§ **Given instruction**:
All material below is to be reproduced exactly.

Dataset excerpt start

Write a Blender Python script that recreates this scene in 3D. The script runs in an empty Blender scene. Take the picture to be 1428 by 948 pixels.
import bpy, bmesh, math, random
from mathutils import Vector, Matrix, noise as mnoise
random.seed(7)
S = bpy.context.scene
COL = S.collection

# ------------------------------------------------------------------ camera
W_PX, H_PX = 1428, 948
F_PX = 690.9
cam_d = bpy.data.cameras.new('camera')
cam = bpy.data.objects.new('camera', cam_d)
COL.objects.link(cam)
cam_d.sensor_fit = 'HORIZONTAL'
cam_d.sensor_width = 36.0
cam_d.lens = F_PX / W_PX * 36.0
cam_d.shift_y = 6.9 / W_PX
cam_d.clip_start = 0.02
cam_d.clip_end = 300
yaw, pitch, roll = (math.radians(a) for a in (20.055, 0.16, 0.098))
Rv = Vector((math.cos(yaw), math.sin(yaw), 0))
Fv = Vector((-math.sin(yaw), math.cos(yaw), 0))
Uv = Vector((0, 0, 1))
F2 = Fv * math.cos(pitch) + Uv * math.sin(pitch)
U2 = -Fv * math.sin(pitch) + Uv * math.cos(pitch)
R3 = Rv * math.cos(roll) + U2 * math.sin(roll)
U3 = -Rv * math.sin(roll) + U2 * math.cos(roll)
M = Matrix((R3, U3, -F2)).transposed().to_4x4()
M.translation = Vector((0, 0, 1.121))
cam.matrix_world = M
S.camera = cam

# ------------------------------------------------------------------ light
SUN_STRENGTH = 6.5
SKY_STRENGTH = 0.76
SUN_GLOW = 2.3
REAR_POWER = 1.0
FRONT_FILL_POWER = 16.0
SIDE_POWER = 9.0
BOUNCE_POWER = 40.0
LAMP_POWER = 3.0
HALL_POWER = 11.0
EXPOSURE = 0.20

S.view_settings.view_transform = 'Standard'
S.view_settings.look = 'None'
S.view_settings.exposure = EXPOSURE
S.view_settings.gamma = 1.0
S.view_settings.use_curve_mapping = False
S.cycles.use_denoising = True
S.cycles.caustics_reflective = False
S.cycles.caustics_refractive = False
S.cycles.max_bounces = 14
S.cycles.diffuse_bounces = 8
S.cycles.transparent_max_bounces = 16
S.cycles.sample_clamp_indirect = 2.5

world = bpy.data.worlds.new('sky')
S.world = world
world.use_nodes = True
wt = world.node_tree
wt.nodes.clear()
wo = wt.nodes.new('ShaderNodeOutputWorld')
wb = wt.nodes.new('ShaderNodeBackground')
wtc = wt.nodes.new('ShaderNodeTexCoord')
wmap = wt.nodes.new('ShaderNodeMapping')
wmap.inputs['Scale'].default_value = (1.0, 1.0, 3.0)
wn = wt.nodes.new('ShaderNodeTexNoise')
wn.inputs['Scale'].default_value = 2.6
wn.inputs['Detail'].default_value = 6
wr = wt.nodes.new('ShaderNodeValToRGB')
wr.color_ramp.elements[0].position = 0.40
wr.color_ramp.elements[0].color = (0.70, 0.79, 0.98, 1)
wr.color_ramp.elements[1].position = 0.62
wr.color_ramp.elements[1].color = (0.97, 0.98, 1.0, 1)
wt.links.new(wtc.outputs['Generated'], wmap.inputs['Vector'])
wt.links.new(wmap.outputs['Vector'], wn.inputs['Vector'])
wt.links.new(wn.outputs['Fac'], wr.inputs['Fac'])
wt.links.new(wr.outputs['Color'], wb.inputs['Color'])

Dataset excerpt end

§ **Response to the task**:
Write a Blender Python script that recreates this scene in 3D. The script runs in an empty Blender scene. Take the picture to be 1428 by 948 pixels.
import bpy, bmesh, math, random
from mathutils import Vector, Matrix, noise as mnoise
random.seed(7)
S = bpy.context.scene
COL = S.collection

# ------------------------------------------------------------------ camera
W_PX, H_PX = 1428, 948
F_PX = 690.9
cam_d = bpy.data.cameras.new('camera')
cam = bpy.data.objects.new('camera', cam_d)
COL.objects.link(cam)
cam_d.sensor_fit = 'HORIZONTAL'
cam_d.sensor_width = 36.0
cam_d.lens = F_PX / W_PX * 36.0
cam_d.shift_y = 6.9 / W_PX
cam_d.clip_start = 0.02
cam_d.clip_end = 300
yaw, pitch, roll = (math.radians(a) for a in (20.055, 0.16, 0.098))
Rv = Vector((math.cos(yaw), math.sin(yaw), 0))
Fv = Vector((-math.sin(yaw), math.cos(yaw), 0))
Uv = Vector((0, 0, 1))
F2 = Fv * math.cos(pitch) + Uv * math.sin(pitch)
U2 = -Fv * math.sin(pitch) + Uv * math.cos(pitch)
R3 = Rv * math.cos(roll) + U2 * math.sin(roll)
U3 = -Rv * math.sin(roll) + U2 * math.cos(roll)
M = Matrix((R3, U3, -F2)).transposed().to_4x4()
M.translation = Vector((0, 0, 1.121))
cam.matrix_world = M
S.camera = cam

# ------------------------------------------------------------------ light
SUN_STRENGTH = 6.5
SKY_STRENGTH = 0.76
SUN_GLOW = 2.3
REAR_POWER = 1.0
FRONT_FILL_POWER = 16.0
SIDE_POWER = 9.0
BOUNCE_POWER = 40.0
LAMP_POWER = 3.0
HALL_POWER = 11.0
EXPOSURE = 0.20

S.view_settings.view_transform = 'Standard'
S.view_settings.look = 'None'
S.view_settings.exposure = EXPOSURE
S.view_settings.gamma = 1.0
S.view_settings.use_curve_mapping = False
S.cycles.use_denoising = True
S.cycles.caustics_reflective = False
S.cycles.caustics_refractive = False
S.cycles.max_bounces = 14
S.cycles.diffuse_bounces = 8
S.cycles.transparent_max_bounces = 16
S.cycles.sample_clamp_indirect = 2.5

world = bpy.data.worlds.new('sky')
S.world = world
world.use_nodes = True
wt = world.node_tree
wt.nodes.clear()
wo = wt.nodes.new('ShaderNodeOutputWorld')
wb = wt.nodes.new('ShaderNodeBackground')
wtc = wt.nodes.new('ShaderNodeTexCoord')
wmap = wt.nodes.new('ShaderNodeMapping')
wmap.inputs['Scale'].default_value = (1.0, 1.0, 3.0)
wn = wt.nodes.new('ShaderNodeTexNoise')
wn.inputs['Scale'].default_value = 2.6
wn.inputs['Detail'].default_value = 6
wr = wt.nodes.new('ShaderNodeValToRGB')
wr.color_ramp.elements[0].position = 0.40
wr.color_ramp.elements[0].color = (0.70, 0.79, 0.98, 1)
wr.color_ramp.elements[1].position = 0.62
wr.color_ramp.elements[1].color = (0.97, 0.98, 1.0, 1)
wt.links.new(wtc.outputs['Generated'], wmap.inputs['Vector'])
wt.links.new(wmap.outputs['Vector'], wn.inputs['Vector'])
wt.links.new(wn.outputs['Fac'], wr.inputs['Fac'])
wt.links.new(wr.outputs['Color'], wb.inputs['Color'])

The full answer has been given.